Rahul Paul-Chowdhury
Rahul completed an MBA at Aber in 2000. In addition to his successful career, Rahul also acts as Aber's unofficial ambassador in Canada and he is willing to assist any Aber alumnus with locating and/or doing business there. Contact him at canada@alumni.aber.ac.uk
What do you remember most about your time at Aber?
When my wife and I left our apartment in Toronto, put our belongings in storage and gave away our car in preparation for heading to Aber for an MBA, we were not sure what to expect. But when we walked into the MBA’s administrative offices we were greeted with big smiles and a cheer “The Canadians are here!” … it set the tone for the year ahead and we knew we had made the decision that was correct for us.
Our class was a United Nations of students that brought valuable national and cultural diversities in addition to the wealth of business experience that you would expect from an International MBA. Well over a decade later, we still count many of our classmates as close friends and enjoy sharing in their successes as they have gone on to new heights in their careers around the world.
What are you doing now career-wise and how has your Aberystwyth Degree helped?
The MBA from Aberystwyth allowed me to quickly be accepted into a high impact consulting firm that taught me project management, process design and, most importantly, behaviour change at the point of execution. The teamwork and listening skills I learned in the MBA proved invaluable here.

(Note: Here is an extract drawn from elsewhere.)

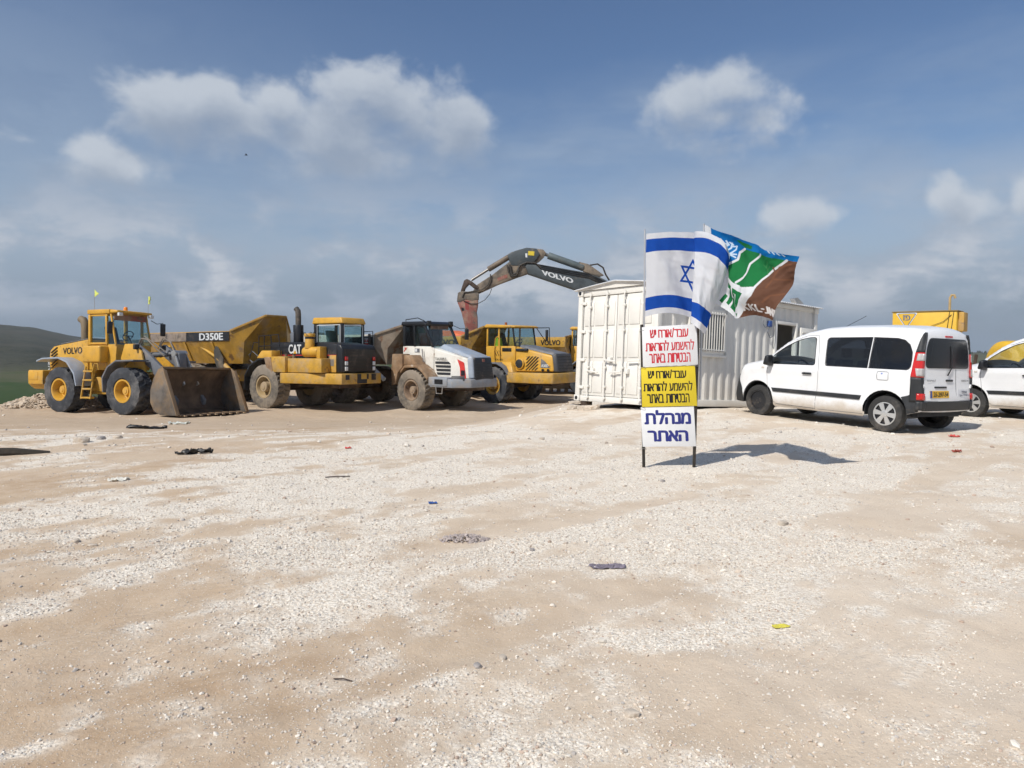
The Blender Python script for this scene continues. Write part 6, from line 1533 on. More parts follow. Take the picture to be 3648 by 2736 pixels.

From there I went on to apply those skills in Canada’s largest privately held transportation company where, over a number of years, I was their internal efficiency expert leading both site specific and company-wide change programmes delivering significant monetary savings.
I now operate the finance arm of a mining services company that has brought to market a “game changing” technology for mapping drill core. In each of these roles, I have found an industrial or geographical connection with someone from my MBA class. Rarely a week goes by that doesn’t have me reaching into my tool box of skills and experiences from my time at Aberystwyth to develop an approach to a situation, solve a problem or illustrate an idea.
What advice would you have for a student doing your course now?
I have two observations, the first of which is that you are a composite of all your experiences, good and bad. Use the MBA program to help build the framework that allows you to organize those experiences and you may be surprised how much ‘real life’ connections you already have with the concepts presented in the coursework.
The second is that the MBA, more than any other programme, is a “team sport”. While you are responsible for learning new skills and sharpening the ones you arrived with, you must also learn how to apply them in a fashion that makes the team successful. “You don’t know what you don’t know” so when a team mate puts forward an idea contrary to yours, pause to understand where it came from and recognize it for what it is – another opportunity to learn.